The riskometer

The following is taken from my book Illusion of Control.

There are many ways we can measure financial risk. We could study the deep structure of the financial system, identify all the interlinkages and the hidden corners where risk is taken. That this difficult and costly.

Much better to use a riskometer — a purely statistical approach — The term coming from a blog piece I wrote for VoxEU.org in 2013 titled The myth of the Riskometer.

It is a fantastic thing, the riskometer. Plunge it into the bowels of the City of London and out pops a single accurate measurement of risk. Magical. But does it work in practice?

Anywhere from someone investing their own money, to risk managers controlling proprietary traders, to a bank determining the amount of capital it holds, all the way to the financial regulators concerned with the stability of the entire financial system.

They promise to distill the risk of entire financial institutions into one number.

That idea summarizes the best and the worst aspect of riskometers. When it comes to making decisions, it is really useful to have a single unambiguous measurement of risk. A number with all sorts of caveats is not nearly as helpful. The decision-makers, the people who run banks, and the regulatory agencies are just like president Harry S. Truman who demanded, “Give me a one-handed economist. All my economists say 'on the one hand...', then 'but on the other...'”.

The riskometers are cheap, quick, and objective — scientific really. The alternatives are subjective, slow, and expensive. In the scientific world of risk, with almost limitless data, sophisticated statistical methods, and all the processing power one could want, how can the riskometer not be the best way to measure risk?

The problem is that riskometers can only capture a caricatured view of risk.

A caricature exaggerates particular facial features, perhaps making the nose bigger and chin smaller, ending up as something clearly related to the face in some way but still far from an accurate representation. It is the same with riskometers. Any particular implementation will focus on and often exaggerate some aspects of risk and ignore others.

That means that riskometers are not nearly as accurate as most of us think, most importantly, senior decision-makers. Those who actually are on the ground, designing riskometers and reporting risk to their superiors, know better. The reason why that understanding does not get transmitted to the bosses is the very complexity of the riskometers.

There are two more issues I will return to a bit later. They are really hard to validate by backtesting, and best riskometers specific to the objectives of the end-user.

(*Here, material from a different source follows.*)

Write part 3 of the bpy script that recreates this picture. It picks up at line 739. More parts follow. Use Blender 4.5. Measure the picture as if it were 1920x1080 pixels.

There are a lot of riskometers out there. Because it is not very hard for someone who knows programming and statistics to create yet another one, it in not surprising that academia and consultancies are full of people churning out riskometers, all producing different measurements of risk for the same assets. It can be an easy way of getting a PhD in statistics, physics, computer science, or economics. The same PhDs tend to get jobs in the financial industry, producing riskometers for their government agencies and banks.